É um assunto complicado para mim. Por um lado, minha filosofia ética particular presume que o ser humano é dotado direitos naturais e absolutos, ou seja, que não dependem do contexto. Por esse motivo, obviamente, um negro tem os mesmíssimos direitos dos brancos, nenhum a mais e nenhum a menos, logo as cotas seriam imorais.
No entanto eu entendo que a lei não existe para ser justa, e frequentemente ela não é. A lei também tem objetivos pragmáticos e imediatos, por isso a lei muda, a ética não. Então cabe a pergunta: os negros e os brancos têm direitos iguais em nossa sociedade? Não apenas segundo a lei, mas em seu dia-a-dia. Evidentemente que não, os negros têm mais dificuldade em exercer seus direitos naturais do que os brancos por uma variedade de motivos.
É por isso que a lei tenta equilibrar a balança. A lei do racismo, por exemplo. Xingar um negro de "macaco" não é pior do que xingar um branco de o que quer que lhe ofenda tanto quanto "macaco" ofende um negro. Mas xingar um negro dá cadeia, xingar um branco não. Isso não é justo, mas não quer dizer que não é certo. O fato é que o negro é chamado de "macaco" com muita frequência e o branco é ofendido tão pouco que sequer consegui pensar num xingamento equivalente. Então a lei existe apenas com o objetivo pragmático e imediatista de inibir uma forma de crime que acontece mais do que a outra.
Eu, pessoalmente, preferiria que houvesse apenas uma lei para lidar com todo tipo de ofensa, em vez de uma para os negros, outra para os gays, outra para os gordos... mas eu entendo a escolha de diversificar e reconheço que há certo sentido nisso.
Agora as cotas raciais em particular: é fato que há poucos negros na universidade, vou até contar uma anedota (se você está com os dedos coçando para escrever que minha experiência pessoal é irrelevante, sinta-se livre para pular este parágrafo). Um dia eu estava conversando com dois colegas da pós-graduação, um é de São Tomé e Príncipe e outro do Quênia, os dois pretos. Como o queniano não fala português, conversávamos em inglês, mas a certo ponto da nossa caminhada de volta para casa após jantar no restaurante da universidade nós já tínhamos ficado sem assunto. Nesse momento um carro parou ao nosso lado e a mulher no banco do carona começou a falar inglês com a gente para fazer propaganda de um serviço para ligações internacionais que ela dizia ser mais barato e vantajoso. Depois que ela foi embora o queniano, que estranhou a situação, me perguntou: "Ela falou inglês com a gente por causa da nossa cor?"

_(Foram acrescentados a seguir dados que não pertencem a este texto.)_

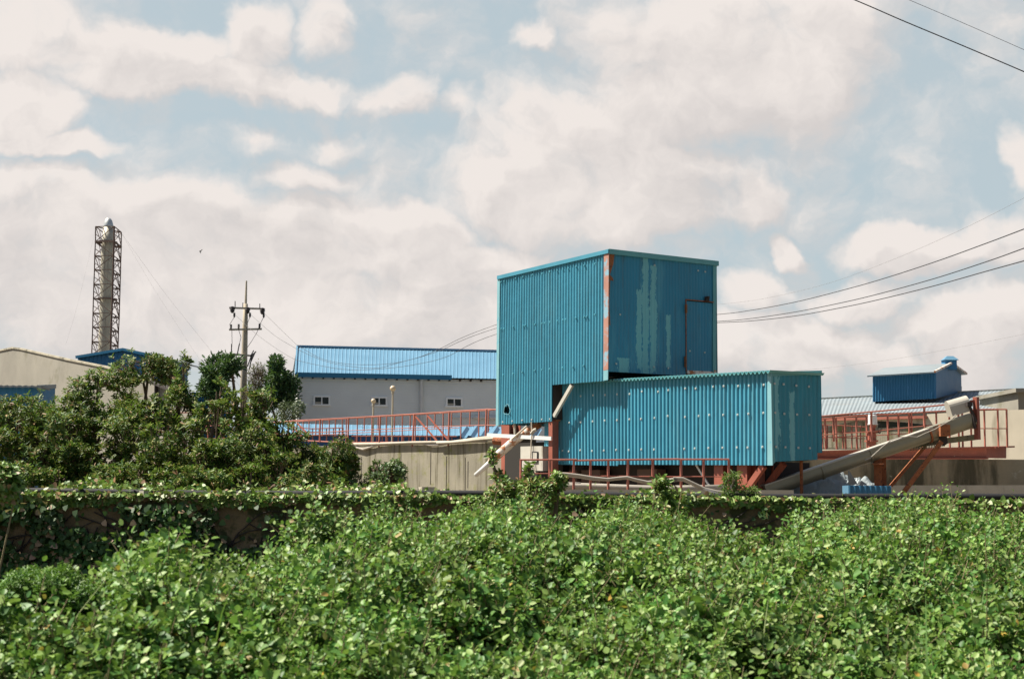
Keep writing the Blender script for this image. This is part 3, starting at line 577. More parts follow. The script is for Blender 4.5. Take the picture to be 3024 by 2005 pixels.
# front railing by the housing
FY = 30.5; ffn = lambda x, y: at(*cF(x, y), FY); fgn = lambda x, y: at(*cG(x, y), FY)
fpost = [(ffn(x, yt), zz(ffn(x, yt), YARD)) for x, yt in ((655, 968), (958, 968), (1200, 968), (1372, 973), (1555, 972), (1757, 970), (2012, 965))]+[(fgn(x, 1078), zz(fgn(x, 1078), YARD)) for x in (95, 378, 605, 858)]
rail_obj('front_railing', zz(ffn(1500, 1280), YARD), 'low rust red pipe railing in front of the long teal housing', 'railing', None, m_redrail,
  [[ffn(645, 968), ffn(1235, 965)], [ffn(1196, 974), ffn(2265, 960), fgn(378, 1078), fgn(862, 1077)]], fpost, [[ffn(800, 1108), ffn(935, 1108)], [ffn(1000, 1100), ffn(1225, 1103)], [ffn(1000, 1130), ffn(2265, 1140), fgn(380, 1250), fgn(858, 1250)]], pr=.019, rr=.019)
# right hand railings
RB = 44.0; hr = lambda x, y: h(x, y, RB); hr2 = lambda x, y: h(x, y, RB-2.2)
rail_obj('platform_railing', zz(hr2(700, 890), 2.9), 'upper red railing crossing behind the silver conveyor, its bars widely spaced', 'railing', None, m_redrail,
  [[hr2(150, 664), hr2(700, 615), hr2(1190, 570), hr2(1660, 520)]], [(hr2(x, y), hr2(x+2, 890)) for x, y in ((350, 662), (700, 615), (1190, 570))], [[hr2(150, 838), hr2(240, 830), hr2(700, 795), hr2(1190, 745), hr2(1400, 725)]], pr=.024, rr=.022)
xs = [(270, 678), (372, 668), (455, 660), (560, 652), (655, 648), (850, 640), (950, 632), (1048, 628), (1070, 626), (1300, 610), (1420, 604), (1505, 602), (1540, 601), (1620, 600), (1745, 590), (1870, 594), (1952, 591)]
rail_obj('platform_railing', zz(hr(1500, 945), 2.9), 'long red railing standing on the red beam beside the pale wall at the right', 'railing', None, m_redrail,
  [[hr(200, 684), hr(560, 652), hr(850, 640), hr(1300, 610), hr(1560, 600), hr(1745, 592), hr(1952, 592)]], [(hr(x, y), hr(x+8, 945 if x > 840 else 960)) for x, y in xs], [[hr(200, 856), hr(700, 835), hr(1300, 800)], [hr(1500, 768), hr(1955, 770)]], pr=.021, rr=.021)
hr3 = lambda x, y: h(x, y, 48)
rail_obj('platform_railing', zz(hr3(450, 950), 2.9), 'rear red railing with thin bars just right of the low teal housing', 'railing', None, m_redrail,
  [[hr3(200, 735), hr3(430, 742), hr3(640, 755)]], [(hr3(x, 742), hr3(x, 955)) for x in (250, 292, 437, 520, 600)], [[hr3(200, 800), hr3(640, 805)], [hr3(200, 846), hr3(640, 862)]], pr=.018, rr=.018)
# red platform beam
mb = MB(); bm = thing('platform_beam', zz(hr(1400, 1045), 2.8), 'long red painted steel beam carrying the platform at the right', 'beam')
q_ = [hr(850, 962), hr(1770, 948), hr(1770, 1043), hr(850, 1048)]; mb.poly([q_[3], q_[2], q_[1], q_[0]], .06, (0, -1, 0)); mb.build('web', m_redrail, bm)
mb = MB(); mb.poly([hr(1772, 1042), h(1950, 1044, RB+1.2), h(1950, 942, RB+1.2), hr(1772, 946)], .06, (0, -1, 0)); mb.build('end_web', m_red, bm)
mb = MB(); mb.beam(hr(140, 985), hr(1775, 944), .5, .05); mb.beam(hr(1775, 944), h(1955, 938, RB+1.2), .5, .05); mb.beam(hr(150, 1050), hr(1770, 1048), .3, .03); mb.build('flange', m_red, bm)
mb = MB(); mb.poly([hr(150, 1052), hr(850, 1046), hr(850, 972), hr(150, 990)], .05, (0, -1, 0)); mb.build('web', m_redrail, bm)
# white capped motor
mc = h(712, 700, 43.0); mo = thing('pump_motor', zz(h(712, 890, 43), 2.9), 'white capped motor on a red base behind the platform railing', 'motor')
mb = MB(); mb.lathe(h(712, 735, 43), [(0, 0), (.145, 0), (.15, .03), (.135, .03), (.13, .27), (.11, .30), (0, .31)], 18); mb.build('cap', m_white, mo, False)
mb = MB(); mb.lathe(h(712, 800, 43), [(.08, 0), (.09, .12), (.12, .20)], 12); mb.box(h(712, 802, 43), .36, .3, .06); mb.build('body', m_red, mo)
mb = MB(); mb.box(h(700, 885, 43), .34, .3, .05); mb.box(h(705, 848, 43), .20, .2, .22); mb.box(h(706, 960, 43), .2, .2, .46); mb.build('base', m_red, mo)
mb = MB(); mb.tube([h(775, 770, 42.8)+Vector((math.cos(t)*.05, 0, math.sin(t)*.14)) for t in np.linspace(0, 6.283, 16)], .012, 6); mb.build('handwheel', m_black, mo)
# ================================================================ CONCRETE WALLS
def wallq(name, pts, th, n, m, label, cat='wall', down=None):
    pts = [Vector(x) for x in pts]
    mb = MB(); mb.poly(pts, th, n); return tag(mb.build(name, m), label, cat)
z0 = YARD
Lw, Rw = pl(PW, -400, 1330), pl(PW, 1640, 1310)
tl, tr = pl(PW, 760, cK_y if 0 else 1320, 0), pl(PW, *cD(2050, 1100))
mb = MB()
a_, b_ = pl(PW, *cD(-1400, 1215)), pl(PW, *cD(2150, 1092))
mb.poly([zz(a_, z0), zz(b_, z0), b_, a_], .5, NL)
cwl = thing('concrete_wall', zz((a_+b_)/2, z0), 'long stained concrete wall with dark vertical streaks left of the teal tower', 'wall'); mb.build('wall', m_conc, cwl)
mb = MB()
for x in (745, 1140, 1440, 1598, 1787, 1815):
    c = pl(PW, *cD(x, 1150), .006); mb.box(zz(c, z0+(c.z-z0)*random.uniform(.4, .7)), .018, .012, (c.z-z0)*random.uniform(.5, 1.0), u=-UL)
mb.build('joint', m_dark, cwl)
mb = MB(); mb.beam(a_+Vector((0, 0, .02))+UR*.22, b_+Vector((0, 0, .0))+UR*.24, .50, .03); mb.build('coping', m_conc, cwl)
# deck behind wall
mb = MB(); bz = min(a_.z, b_.z)-.12; mb.poly([zz(a_+UR*.3, bz), zz(b_+UR*.3+UL*.5, bz), zz(b_+UR*26+UL*.5, bz), zz(a_+UR*26, bz)], bz-YARD-.004, (0, 0, 1)); tag(mb.build('raised_yard', m_concd), kind='structure')
hose = thing('wall_hose', zz(wd(1400, 1140), 2.4), 'bundle of sagging grey and white hoses on the stained concrete wall top', 'hose')
mb = MB(); mb.tube([wd(x, y, .08) for x, y in ((610, 1128), (680, 1160), (760, 1182), (830, 1160), (900, 1135), (1000, 1125), (1200, 1118), (1350, 1120), (1430, 1138), (1520, 1135), (1620, 1115), (1760, 1105), (1900, 1100), (2000, 1098))], .045, 8); mb.build('grey_hose', m_hose, hose, True)
mb = MB(); mb.tube([wd(x, y, .12) for x, y in ((560, 1128), (900, 1126), (1250, 1112), (1500, 1108), (1640, 1108), (1760, 1092), (1880, 1075), (1990, 1062), (2080, 1056), (2150, 1075), (2200, 1100))], .04, 8); mb.tube([wd(x, y, .16) for x, y in ((1500, 1115), (1640, 1112), (1780, 1100), (1900, 1085), (2060, 1072), (2200, 1075))], .035, 8); mb.build('white_hose', m_concl, hose, True)
mb = MB(); mb.tube([pl(PW, *cF(380, 770), .3), pl(PW, *cF(450, 778), .2), pl(PW, *cF(560, 790), 0)], .12, 10); tag(mb.build('rusty_pipe', m_rust), 'short rusty pipe end between the concrete wall and the slanting white pipe', 'pipe')
# dark wall and ledge at the right, pale wall
PD = lambda x, y, Y=45.5: h(x, y, Y)
mb = MB(); p_ = [PD(-1100, 1040), PD(840, 1047), PD(2500, 1058)]
mb.poly([zz(p_[0], z0), zz(p_[2], z0), p_[2], p_[0]], .5, (0, -1, 0)); tag(mb.build('concrete_wall', m_concd), 'dark mossy concrete wall under the red platform beam at the right', 'wall')
mb = MB(); q0, q1 = h(230, 1296, 39.5), h(2500, 1292, 39.5); mb.poly([zz(q0, z0), zz(q1, z0), q1, q0], 5, (0, -1, 0)); tag(mb.build('concrete_ledge', m_concl), 'low pale concrete ledge at the foot of the dark mossy wall', 'ledge')
PC = lambda x, y, Y=52.0: h(x, y, Y)
m_creamr = mat('pale_weathered_render', (.50, .45, .35), .9, var=.15, scale=.6, streak=(.28, .25, .18), sz=(1.2, 1.2, .25), sthr=(.55, .75))
crw = thing('cream_wall', zz(PC(1500, 1000), z0), 'weathered cream rendered wall behind the platform railing, with a dark opening', 'wall')
wl = Vector((-.65, -.76, 0)).normalized(); PCw = vpl(PC(1955, 700), wl); pcw = lambda x, y, o=0: pl(PCw, *cH(x, y), o)
mb = MB(); mb.poly([zz(pcw(-300, 700), z0), zz(pcw(2500, 700), z0), pcw(2500, 583), pcw(1690, 606), pcw(1215, 636), pcw(1215, 668), pcw(240, 690), pcw(-300, 700)], .4, wl); mb.build('wall', m_creamr, crw)
mb = MB(); mb.poly([pcw(760, 862, .01), pcw(1210, 862, .01), pcw(1210, 735, .01), pcw(1000, 712, .01), pcw(760, 700, .01)], .008, wl); mb.build('opening', mat('dark_green_opening', (.012, .02, .012), .8), crw)
mb = MB(); mb.beam(pcw(200, 690, .05), pcw(1215, 664, .05), .3, .10); mb.build('coping', m_redrail, crw)
mb = MB(); mb.poly([pcw(-300, 945, .03), pcw(1180, 945, .03), pcw(1180, 740, .03), pcw(760, 765, .03), pcw(755, 705, .03), pcw(540, 705, .03), pcw(240, 770, .03), pcw(-300, 780, .03)], .02, wl); mb.build('stained_base', m_conc, crw)
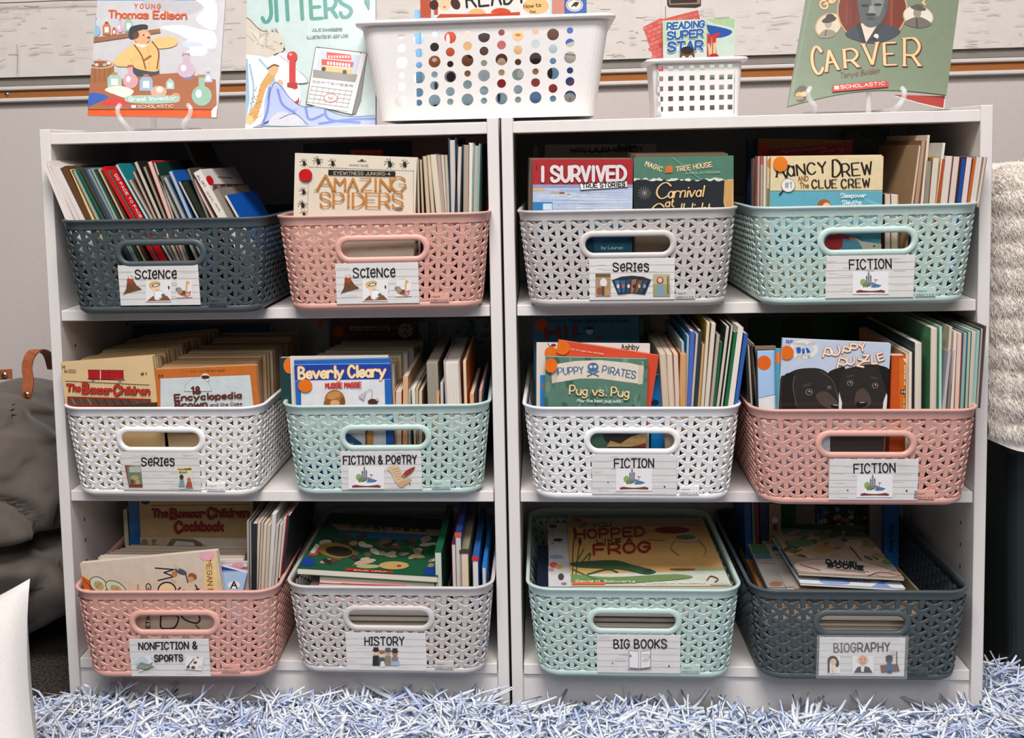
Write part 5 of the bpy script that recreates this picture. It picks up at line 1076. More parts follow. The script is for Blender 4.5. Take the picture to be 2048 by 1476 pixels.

Naquele mesmo dia eu tinha conversado com um monte de outros negros, e nenhum deles era brasileiro. Eu jantei ao lado de três haitianos e outro são-tomeense. Foi aí que eu me dei conta de que se eu topar com um negro da minha faixa etária (e portanto que não entrou pela política de cotas) dentro da minha universidade, há boas chances de ele não ser brasileiro. Eu chuto que entre um terço e metade dos negros que eu conheço e que não entraram por cotas é estrangeira.
A falta de acesso dos negros à universidade é um problema. Mas eu ainda acho que as cotas raciais em particular são uma medida desnecessária porque a barreira que existe para se entrar na universidade não é racial, é social e educacional. Há uma concentração maior de negros nas camadas sociais de baixa renda, e são justo essas camadas que são mais prejudicadas por educação de má-qualidade. Uma vez existindo as cotas sociais (essas sim, na minha opinião, profundamente necessárias porque o sistema é injusto), creio que os negros entrarão naturalmente na universidade numa proporção mais ou menos igual à proporção em que eles existem nessas classes mais baixas. Os negros só precisariam de cotas específicas para eles se fossem menos inteligentes, mas sabemos que esse não é o caso.
Mas se a porcentagem reservada para os negros por cotas raciais for mais ou menos equivalente a proporção na qual eles acabariam passando por cotas sociais de um jeito ou de outro, não faz muita diferença na prática, então talvez essa discussão sobre se essas cotas deveriam existir ou não gere muito barulho por quase nada.